The housing department eliminated the alternate year funding proposal from its 2012 action plan after a public hearing in August. Instead the department will limit the maximum amount of funding over a two-year period to $1.35 million per town.

Melissa Norton Vincent reported the good news to the all-Island selectmen at their monthly meeting last week. Mrs. Vincent is the Island program manager with The Resource Inc., the company that administers the housing rehabilitation program.

She said the funding caps should not affect Island towns.

“It should not be a problem to us because we divide it between so many towns,” Mrs. Vincent told the Gazette this week.

Block grants are used to pay for housing rehabilitation projects such as leaky roofs, replacing old windows and winterizing homes. They also provide child care subsidies for Vineyard parents who may not otherwise be able to pay for day care.

The Island has benefited from more than $14 million in block grant monies over the past eight years, helping to rehabilitate 250 homes and provide 77 Island families with child care subsidies.

This year the Vineyard was disqualified from receiving block grant monies due to incorrectly worded legal advertisements for public hearings associated with two applications.

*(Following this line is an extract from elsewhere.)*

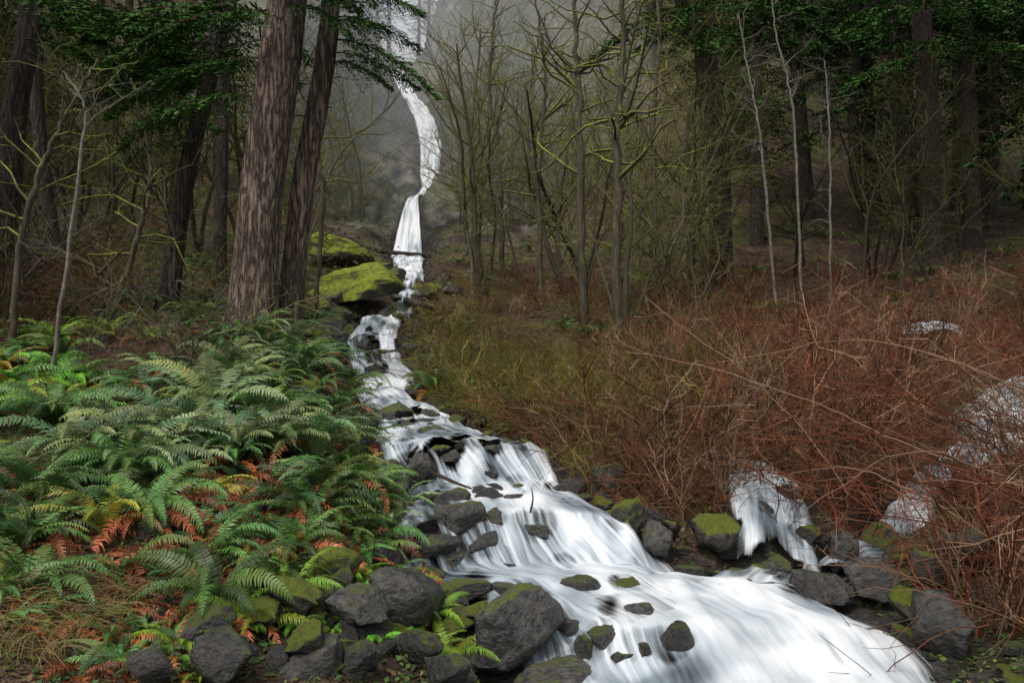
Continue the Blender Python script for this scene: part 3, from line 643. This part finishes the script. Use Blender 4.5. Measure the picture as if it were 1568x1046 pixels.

Mrs. Vincent said there is some money available for Oak Bluffs and Tisbury from an account that receives funds when a property that received grant money for rehabilitation is sold. A portion of the sale proceeds goes into the account, called a program income account.

The Oak Bluffs program income account has $119,000 available for housing rehabilitation; Mrs. Vincent suggested a “mini-housing rehab” program for this year.

“I have a waiting list of six people in Oak Bluffs . . . It’s out here floating to them and it’s a great way to use the program income,” she said.

Also last week the all-Island selectmen heard a presentation from William Waterway of the Martha’s Vineyard Poets Society about starting a process to elect the first Martha’s Vineyard poet laureate.